Privacy Fears Abound After Uber Eats Delivery Bot Shares Video Footage With LAPD

Privacy Fears Abound After Uber Eats Delivery Bot Shares Video Footage With LAPD

It’s only been about a year since Uber Eats began deploying food delivery robots throughout select parts of Los Angeles and, already, concerns have been raised that the squat little automatons could become a police surveillance tool.

404 Media reports that a company called Serve Robotics, which contracts out its delivery robots to Uber Eats, recently delivered video footage to the city’s police department to assist with a criminal investigation. The criminal investigation involved one of Serve’s own robots because someone tried to steal the delivery bot off the street. The LAPD subpoenaed Serve for video footage related to the incident, which the company dutifully delivered. The footage was then used by police to identify two suspects who are said to have been involved in the attempted theft.

While this incident seems pretty innocuous, it certainly raises questions as to how these devices could be used in future criminal investigations. Companies that rely heavily on surveillance-infused autonomous technology—like Tesla—or privatized public safety companies—like Amazon Ring—have already become integral to police investigations across the country. Joseph Cox, who wrote 404’s story on Serve Robotics, argues that autonomous vehicles of the sort typified by Serve Robotics could quite “easily become moving surveillance devices.” Cox notes that Serve’s bots are recording their surroundings pretty much “constantly,” and that it’s not entirely clear how long the company retains these videos once they’ve been captured.
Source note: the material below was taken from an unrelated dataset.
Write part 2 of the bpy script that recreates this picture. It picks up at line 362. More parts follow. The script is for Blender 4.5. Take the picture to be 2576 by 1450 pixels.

To explore the issue further, Cox interviewed a surveillance and privacy expert, Chris Gilliard, of the MacArthur Foundation, who had some thoughts on the matter. Gilliard told Cox:

… “absent some very specific policies, I think we can fully expect they [companies like Serve Robotics] will continue to share footage with the police. I wonder what would happen if the police came to them and made specific requests about surveillance in a particular area? Would they turn that down? I think these companies need to anticipate these issues and get ahead of them. I highly doubt they have a policy addressing that. I can easily envision that, and I didn’t put the product out. It’s not hyperbolic or farfetched, it’s a thing that’s very likely to happen when police want intelligence as these things proliferate.”

Meredith Whittaker, president of encrypted privacy messenger Signal, recently made the argument that AI technology “is surveillance technology”—i.e. new autonomous products rely on constant data collection about their surroundings and their interactions with humans to improve their own operations.

It only stands to reason that law enforcement agencies—which are constantly on the hunt for new tools to make their jobs more efficient and cost-effective—would find autonomous tech appealing because, like other private sector tools, it offloads surveillance work from their own forces onto the shoulders of everyday products that already exist ubiquitously in our communities. In short: whether food delivery bots end up being one of those tools or not, the AI revolution only means bigger and “better” surveillance to come.